Here are six potential concepts for replacing and/or augmenting the Brent Spence Bridge presented by the Kentucky Transportation Cabinet earlier this week. Officials stress that these are preliminary, not final, designs. None of the plans reduces any access to the interstate in either Cincinnati or Covington.

VOTE
Plan 1: New I-75 bridge and rehab Brent Spence Bridge

This would build a new bridge to the west of the existing Brent Spence Bridge that would carry I-75 traffic only between Kentucky and Ohio, meeting back up with the former I-75 alignment well into Cincinnati with no other connections. The Brent Spence would then be rehabilitated and redesigned to carry three lanes of traffic and include full breakdown lanes, and carry I-71 and local traffic.

Pros: It would bypass Longworth Hall and the Cinergy power station, two major environmental concerns. It would also separate much of the truck traffic on the bridge, and would allow traffic to flow across the river during construction.

Cons: Construction would require demolition of several businesses on both sides of the river and create a lot of disruption in western downtown and southern Queensgate.

Plan 2: New I-75 bridge and new I-71 bridge

This would entail building two new bridges, one to the west of the existing Brent Spence and another in place of the Brent Spence. This would only be done if it were determined that the Brent Spence cannot be rehabilitated. The new I-75 bridge would connect only with I-75 in Kentucky and Ohio, while the new bridge would carry all I-71 and local traffic. The size of each bridge has yet to be determined in this scenario.

Pros: It would bypass Longworth Hall and the Cinergy power station, two major environmental concerns. It would also separate much of the truck traffic on the bridge, and would allow traffic to flow across the river during construction.

Cons: Construction would require demolition of several businesses on both sides of the river and create a lot of disruption in western downtown and southern Queensgate. It also could be more expensive to build two bridges, even though they would be smaller than one large bridge.

Plan 3: New I-75 bridge with new interchange

This would build a new bridge to the west of the Brent Spence, which would be rehabilitated, while the new bridge would reconnect to both I-71 and I-75 in Ohio.

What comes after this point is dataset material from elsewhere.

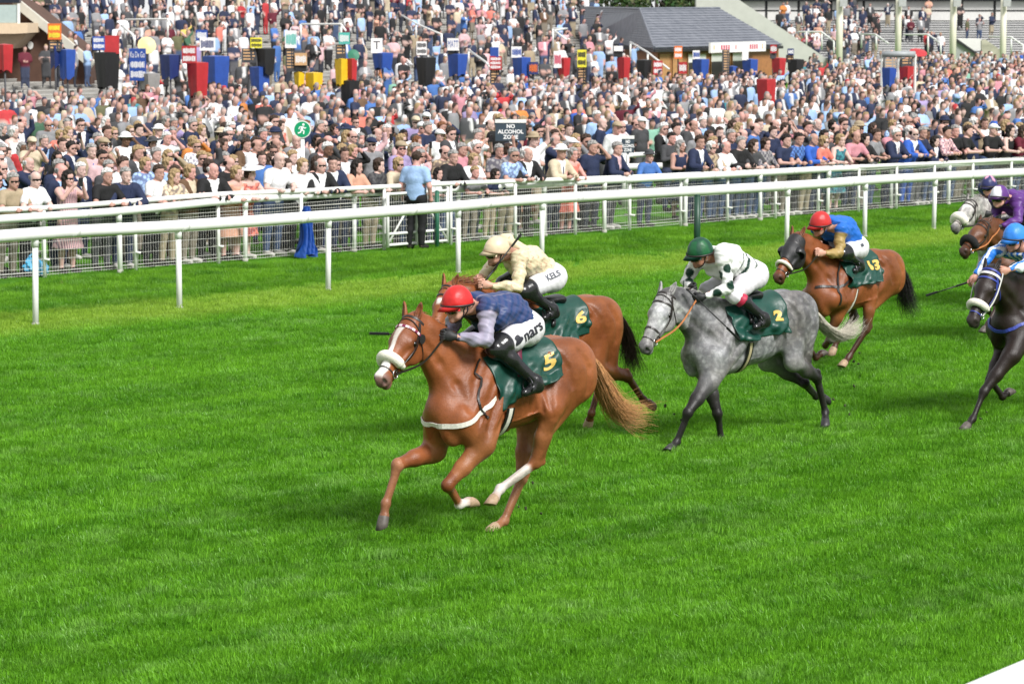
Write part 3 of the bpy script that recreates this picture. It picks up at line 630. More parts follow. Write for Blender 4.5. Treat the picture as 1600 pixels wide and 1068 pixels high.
def slate_building():
    root = empty('slate_roofed_building', (0, 0, 0), 0, 'low timber kiosk building with a hipped grey slate roof', 'building')
    zE, zR = 2.42, 4.07; c = at_depth(1022, 77, 133); c[2] = 0; e1 = at_depth(1222, 77, 143); e1[2] = 0; e0 = at_depth(906, 70, 158); e0[2] = 0
    u = nrm(e1 - c); w = nrm(e0 - c); L1, L0 = np.linalg.norm(e1 - c), np.linalg.norm(e0 - c)
    rc = at_depth(1000, 13, 139); r1 = at_depth(1124, 17, 147); r0 = at_depth(916, 15, 163); b1 = e1 + w * 9; b0 = e0 + u * 9
    mslL, nt, b = mat_base('roof_slates'); tc = nt.nodes.new('ShaderNodeTexCoord'); br = nt.nodes.new('ShaderNodeTexNoise'); br.inputs['Scale'].default_value = 3; nt.links.new(tc.outputs['Object'], br.inputs['Vector'])
    r_ = ramp(nt, br.outputs[0], (.10, .11, .135), (.17, .18, .21)); nt.links.new(r_.outputs[0], b.inputs['Base Color']); b.inputs['Roughness'].default_value = .5
    def slope(a, bb, ct, cb, rows):
        """courses of slates lapped up a roof slope: a-bb eave, ct..cb ridge"""
        for k in range(rows):
            f0, f1 = k / rows, (k + 1.25) / rows; f1 = min(f1, 1.0)
            A0, B0, A1, B1 = a + (ct - a) * f0, bb + (cb - bb) * f0, a + (ct - a) * f1, bb + (cb - bb) * f1
            nn = nrm(np.cross(bb - a, ct - a)); nn = nn if nn[2] > 0 else -nn
            mb = MB(); V = np.array([A0 + nn * .05, B0 + nn * .05, B1 + nn * .022, A1 + nn * .022, A0 + nn * .02, B0 + nn * .02, B1, A1])
            mb.add(V, [(0, 1, 2, 3), (7, 6, 5, 4), (0, 4, 5, 1), (1, 5, 6, 2), (2, 6, 7, 3), (3, 7, 4, 0)]); mb.build('slate_course', mslL, rf)
    up = lambda p, z: np.array([p[0], p[1], z]); mb = MB(); ov = 0
    E = [up(e0, zE), up(c - u * .0, zE), up(e1, zE)]; Rg = [up(r0, zR), up(rc, zR), up(r1, zR)]
    V = np.array(E + Rg + [up(b1, zE), up(b0, zE)]); mb.add(V - [0, 0, .03], [(0, 1, 4, 3), (1, 2, 5, 4), (2, 6, 5), (3, 4, 5, 6, 7), (0, 3, 7)]); rf = mb.build('roof', mslL, root)
    slope(E[1], E[2], Rg[1], Rg[2], 15); slope(E[0], E[1], Rg[0], Rg[1], 15)
    mb = MB(); mb.tube([Rg[1] + [0, 0, .03], E[1] + [0, 0, .05]], .06, 6); mb.tube([Rg[1] + [0, 0, .03], Rg[2] + [0, 0, .03]], .07, 6); mb.tube([Rg[1] + [0, 0, .03], Rg[0] + [0, 0, .03]], .07, 6); mb.build('ridge_tile', mslL, rf)
    wood = M('timber_orange', (.34, .15, .055), .6, .2, 6); ins = .45; c2 = c + u * ins + w * ins
    mb = MB()
    for d, o_, L in ((u, w, L1), (w, u, L0)):
        A = c2; B_ = c2 + d * (L - .6); nn = -o_; mb.add([up(A, 0), up(B_, 0), up(B_, zE - .02), up(A, zE - .02), up(A - nn * .2, 0), up(B_ - nn * .2, 0), up(B_ - nn * .2, zE - .02), up(A - nn * .2, zE - .02)], [(0, 1, 2, 3), (7, 6, 5, 4), (3, 2, 6, 7)])
    mb.build('wall', wood, root)
    mb = MB(); 
    for a, b_ in ((E[1], E[2]), (E[0], E[1])): mb.tube([a - [0, 0, .10], b_ - [0, 0, .10]], .09, 4)
    mb.build('fascia', M('fascia_black', (.02, .02, .022), .5), root)
    fr = lambda s0: (c2 + u * s0 - w * .03, u, np.array([0, 0, 1.]), -w)
    for i, (s0, wd, z0, z1) in enumerate(((.2, .9, .05, 2.1), (1.35, .9, .05, 2.1), (2.7, 1.6, .95, 2.1), (4.8, 1.7, .95, 2.1), (6.8, 1.3, .95, 2.1))):
        q = MB(); q.prism([(0, z0), (wd, z0), (wd, z1), (0, z1)], -.01, .02, fr(s0)); wo = q.build('door' if i < 2 else 'serving_hatch', M('timber_pale', (.42, .22, .09), .6, .15) if i < 2 else M('hatch_dark', (.03, .028, .026), .3), root)
        q = MB()
        for x0, x1, a0, a1 in ((-.05, 0, z0, z1), (wd, wd + .05, z0, z1), (-.05, wd + .05, z1, z1 + .06)): q.prism([(x0, a0), (x1, a0), (x1, a1), (x0, a1)], 0, .06, fr(s0))
        q.build('frame', M('timber_pale', (.42, .22, .09), .6, .15), wo)
        if i >= 2: q = MB(); q.prism([(0, z1 - .35), (wd, z1 - .35), (wd, z1), (0, z1)], .025, .05, fr(s0)); q.build('blind', white_pl2, wo)
    # shop sign over the hatches
    a, b_ = at_depth(1109, 83, 135.5), at_depth(1195, 84, 140.5); zt = at_depth(1109, 67, 135.5)[2]; a[2] = b_[2] = 0; d = nrm(b_ - a); L = np.linalg.norm(b_ - a); z0 = at_depth(1109, 83, 135.5)[2]; oo = nrm(np.cross(d, (0, 0, 1)))
    rt = empty('shop_sign', (0, 0, 0), 0, 'long white sign with faint red lettering on the slate roofed building', 'sign'); q = MB(); q.prism([(0, z0), (L, z0), (L, zt), (0, zt)], -.05, .05, (a, d, (0, 0, 1), oo)); bd = q.build('board', M('board_white', (.80, .77, .76), .5, .03), rt)
    for x, wd, n_, mt in ((.05, .02, 1, M('print_amber', (.6, .3, .05), .5)), (.18, .17, 4, M('print_red', (.55, .06, .12), .5)), (.44, .025, 1, M('print_red', (.55, .06, .12), .5)), (.70, .16, 4, M('print_red', (.55, .06, .12), .5)), (.93, .02, 1, M('print_amber', (.6, .3, .05), .5))):
        q = MB()
        for k in range(n_): x0 = L * (x + wd * k / n_); x1 = x0 + L * wd / n_ * .6; q.prism([(x0, z0 + .12), (x1, z0 + .12), (x1, zt - .12), (x0, zt - .12)], .05, .056, (a, d, (0, 0, 1), oo))
        q.build('lettering', mt, bd)
slate_building()
def px_wall(name, label, poly, Y, depth, mat, cat, parent=None):
    P = [at_depth(x, y, Y) for x, y in poly]; V = np.array(P + [p + np.array([0, depth, 0]) for p in P]); n = len(P)
    F = [tuple(range(n)), tuple(range(2 * n - 1, n - 1, -1))] + [(i, n + i, n + (i + 1) % n, (i + 1) % n) for i in range(n)]
    o = link(name, mesh_np(name, V, F), mat, parent)
    return tag(o, label, cat) if label else o
def left_block():
    root = empty('stand_end_building', (0, 0, 0), 0, 'brown walled end of a stand with cream balcony at the far left', 'building')
    px_wall('wall', None, [(-90, 150), (142, 150), (142, 103), (30, 12), (-90, -60)], 118, 6, brown, None, root)
    a, b = at_depth(24, 3, 117.8), at_depth(146, 102, 117.6); mb = MB(); mb.tube([a, b], .22, 4); mb.build('coping', cream, root)
    px_wall('balcony', None, [(-90, 53), (25, 53), (43, 52), (43, 37), (-90, 37)], 115, 3.5, M('render_peach', (.62, .48, .33), .8, .06), None, root)
    px_wall('balcony_soffit', None, [(-90, 84), (22, 76), (42, 53.2), (-90, 53.2)], 115.6, 2.6, M('render_peach_dark', (.40, .30, .21), .8, .06), None, root)  # underside in a darker copy of the balcony's render colour
    g_ = px_wall('balustrade_glass', None, [(-90, 36), (28, 36), (28, 8), (-90, 8)], 115.1, .03, M('glass_tinted', (.38, .46, .44), .12, .05), None, root)
    px_wall('balustrade_post', None, [(27, 37), (31, 37), (31, 6), (27, 6)], 115.05, .08, white_pl2, None, root)
    px_wall('balcony_shade', None, [(-90, 5), (30, 5), (30, -20), (-90, -20)], 117, .5, M('sheet_dark', (.012, .016, .03), .2), None, root)  # plain dark sheet on the wall above the balustrade glass
    c = at_depth(48, 71, 117.9); mb = MB(); t = np.linspace(0, 2 * math.pi, 17)[:-1]; mb.prism([(.10 * math.cos(x), .15 * math.sin(x)) for x in t], 0, .08, (c, (1, 0, 0), (0, 0, 1), (0, -1, 0))); mb.build('wall_lamp', white_pl2, root)
left_block()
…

All the interstate connections to I-75 in Ohio would be moved from the western end of Fort Washington Way to a new interchange west of downtown in southern Queensgate. The Brent Spence would carry I-71 and local traffic only.

Pros: It would bypass Longworth Hall and the Cinergy power station, two major environmental concerns. It would also separate much of the truck traffic on the bridge, and would allow traffic to flow across the river during construction. It also could open up more developable land in western downtown now covered by expressways.

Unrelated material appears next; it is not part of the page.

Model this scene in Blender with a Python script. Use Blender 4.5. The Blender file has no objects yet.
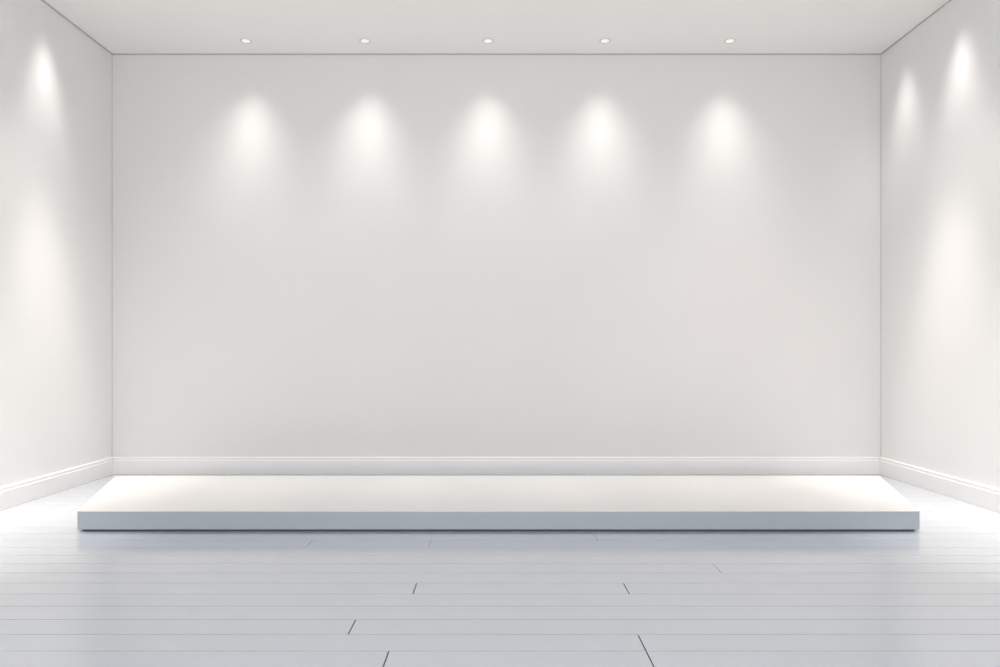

Cons: It would be extremely costly to build a new interchange in a major urban area. It also would require a lot of land, requiring the demolitions of many buildings and moving many businesses.

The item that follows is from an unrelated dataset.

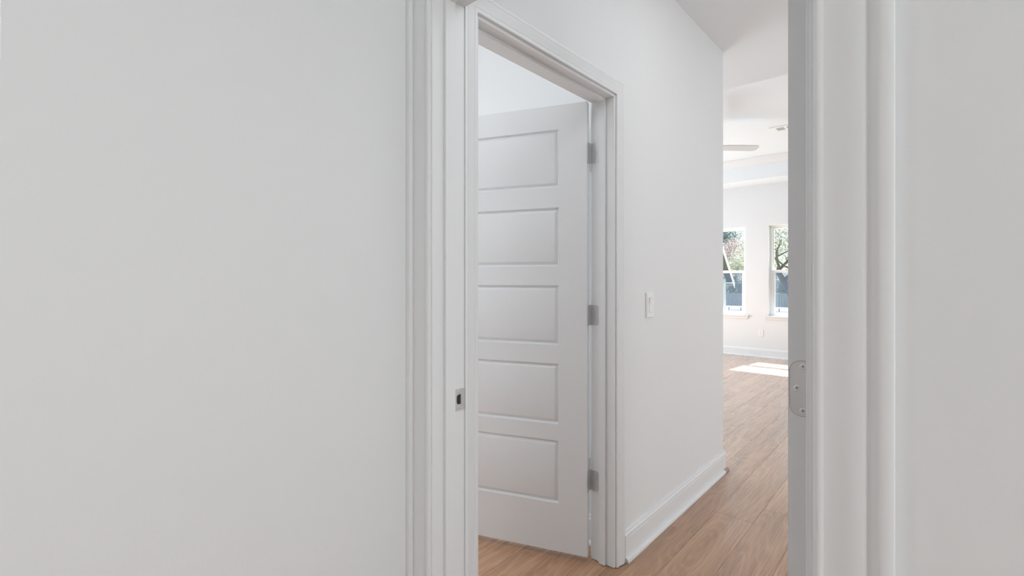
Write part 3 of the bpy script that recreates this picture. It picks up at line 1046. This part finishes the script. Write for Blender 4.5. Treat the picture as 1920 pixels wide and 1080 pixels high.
def tree(name, label, loc, height, trunk_r, leaf_mat, crown, n_leaf, leaf_size, seed, lean=(0, 0), levels=4, first=0.38, spread=0.8, group=None):
    """Branching trunk; the leaves sit in clumps inside the ellipsoid crown = (dx, dy, z, rx, rz)."""
    rng = random.Random(seed)
    root = empty(name, loc=loc)
    tag(root, label, 'tree', group)
    bm = bmesh.new()

    def limb(p, d, length, r, lvl):
        segs = 4 if lvl < 2 else 3
        pts = [p]
        rad = [r]
        q = p.copy()
        dd = d.copy()
        wob = 0.10 if lvl == 0 else 0.28
        for s in range(segs):
            dd = (dd + Vector((rng.uniform(-wob, wob), rng.uniform(-wob, wob), rng.uniform(-.08, .14)))).normalized()
            q = q + dd * (length / segs)
            pts.append(q.copy()); rad.append(r * (1 - 0.5 * (s + 1) / segs))
        sides = 8 if lvl == 0 else (5 if lvl < 3 else 3)
        prev = None
        for i, (c, rr) in enumerate(zip(pts, rad)):
            t = (pts[min(i + 1, segs)] - pts[max(i - 1, 0)]).normalized()
            u = t.orthogonal().normalized(); w = t.cross(u)
            ring = [bm.verts.new(c + (u * math.cos(2 * math.pi * k / sides) + w * math.sin(2 * math.pi * k / sides)) * rr) for k in range(sides)]
            if prev:
                for k in range(sides):
                    bm.faces.new((prev[k], prev[(k + 1) % sides], ring[(k + 1) % sides], ring[k]))
            prev = ring
        if lvl < levels:
            for b in range(4 if lvl == 0 else rng.randint(2, 4)):
                k = rng.randint(max(1, segs - 2), segs)
                a = rng.uniform(0, 2 * math.pi)
                side = Vector((math.cos(a), math.sin(a), rng.uniform(0.0, 0.6))).normalized()
                nd = (dd * 0.55 + side * spread).normalized()
                limb(pts[k], nd, length * rng.uniform(0.55, 0.8), rad[k] * 0.7, lvl + 1)

    limb(Vector((0, 0, 0)), Vector((lean[0], lean[1], 1)).normalized(), height * first, trunk_r, 0)
    finish('trunk', bm, M_BARK, root, recalc=False)
    if n_leaf:
        dx, dy, cz, rx, rz = crown
        clumps = []
        while len(clumps) < 60:
            v = Vector((rng.uniform(-1, 1), rng.uniform(-1, 1), rng.uniform(-1, 1)))
            if v.length <= 1:
                clumps.append(Vector((dx + v.x * rx, dy + v.y * rx, cz + v.z * rz)))
        vs, fs = [], []
        g = (rx + rz) * 0.11
        for i in range(n_leaf):
            c = rng.choice(clumps) + Vector((rng.gauss(0, g), rng.gauss(0, g), rng.gauss(0, g * 0.8)))
            u = Vector((rng.uniform(-1, 1), rng.uniform(-1, 1), rng.uniform(-1, 1))).normalized()
            w = u.orthogonal().normalized()
            s = leaf_size * rng.uniform(0.6, 1.4)
            n0 = len(vs)
            vs += [c - u * s, c + w * s * 0.6, c + u * s, c - w * s * 0.6]
            fs.append((n0, n0 + 1, n0 + 2, n0 + 3))
        me = bpy.data.meshes.new('foliage')
        me.from_pydata(vs, [], fs)
        me.materials.append(leaf_mat)
        fo = bpy.data.objects.new('foliage', me)
        COL.objects.link(fo)
        fo.parent = root
        fo['kind'] = 'stuff'
    return root


def at(px, depth, z=GZ):
    """Ground point at a given depth along a bearing from the viewpoint."""
    t = (px - 960) / 892.0
    s, c = math.sin(YAW), math.cos(YAW)
    return ((c * t - s) * depth, (s * t + c) * depth, z)


tree('tree', 'tall blue-green tree rising highest behind the house', at(1352, 70), 9.0, 0.35, M_LEAF_DARK, (0, 0, 8.2, 2.2, 2.6), 9000, 0.085, 4)
tree('tree', 'tree with reddish budding twigs right of the house gable', at(1376, 60), 7.0, 0.22, M_LEAF_RED, (0, 0, 5.7, 1.55, 2.0), 6500, 0.062, 9, spread=0.6)
tree('tree', 'pale green leafy tree between the red tree and the board fence', at(1392, 54), 4.6, 0.16, M_LEAF_PALE, (0, 0, 4.1, 1.3, 1.5), 5200, 0.062, 15, levels=3)
for i, (px, lab) in enumerate(((1352, 'grey-green bush behind the board fence, beside the house corner'), (1374, 'grey-green bush behind the board fence, under the red tree'),
                               (1396, 'grey-green bush behind the board fence, at the left window edge'), (1446, 'grey-green bush behind the board fence, at the right window frame'),
                               (1470, 'grey-green bush behind the board fence, behind the leaning oak'))):
    tree('bush', lab, at(px, (49.5, 53.5)[i % 2]), 1.6, 0.07, M_LEAF_MID, (0, 0, 1.6, 0.66, 1.25), 4200, 0.055, 60 + i, levels=2, group='bushes behind the board fence')
tree('oak_tree', 'dark leaning oak with spreading bare limbs in the right window', at(1502, 34), 10.0, 0.33, M_LEAF_PALE, (-2.0, -1.2, 5.0, 1.7, 1.5), 3600, 0.055, 38,
     lean=(-0.42, -0.36), levels=5, first=0.34, spread=0.9)
tree('tree', 'distant pale budding tree behind the leaning oak', at(1452, 72), 7.0, 0.22, M_LEAF_PALE, (0, 0, 5.0, 1.9, 2.4), 4200, 0.07, 41, spread=0.6)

Plan 4: Replace Brent Spence only with 10-lane bridge

Only one bridge would be built with at least five lanes in each direction where the existing Brent Spence stands.

Pros: The cost could be much less than two bridges, and there would be much less disruption in Cincinnati and Covington.

Cons: The wider bridge could affect either Longworth Hall and/or Cinergy. Maintaining traffic also could be a problem if the new bridge were to go exactly where the old one is. And even five lanes in each direction on a new bridge might not be enough to handle growing traffic demands.

Plan 5: Replace Brent Spence with two bridges side-by-side

Two bridges would replace the Brent Spence in its current alignment, much like the I-471 Daniel Carter Beard Bridge, with one carrying through traffic to I-75 and the other carrying I-71 and local traffic.

Pros: It could separate out local from through traffic. The cost could be much less than two bridges in two locations, and much less land would need to be acquired (with the resulting disruption) in either Cincinnati or Covington. One new bridge could be built and handle traffic while the old one is taken down and another new one was built.

Cons: The wider area needed for two bridges could affect either Longworth Hall and/or Cinergy. One smaller bridge may make for traffic nightmares during construction of the second bridge.

Plan 6: New I-71/75 bridge and rehab Brent Spence

A new bridge would be built to the west of the Brent Spence Bridge. That structure would carry both I-71 and I-75 traffic, while the Brent Spence would be rehabilitated and would only carry local traffic.

Pros: It could separate out local from through traffic. It would not affect Longworth Hall or Cinergy. It would also take much of the truck traffic off Brent Spence and would allow traffic to flow across the river during construction.

Cons: The corridor could require demolition of several businesses on both sides of the river and create a lot of disruption in western downtown and southern Queensgate. The new interstate bridge would still need to be quite large to handle growing traffic demands.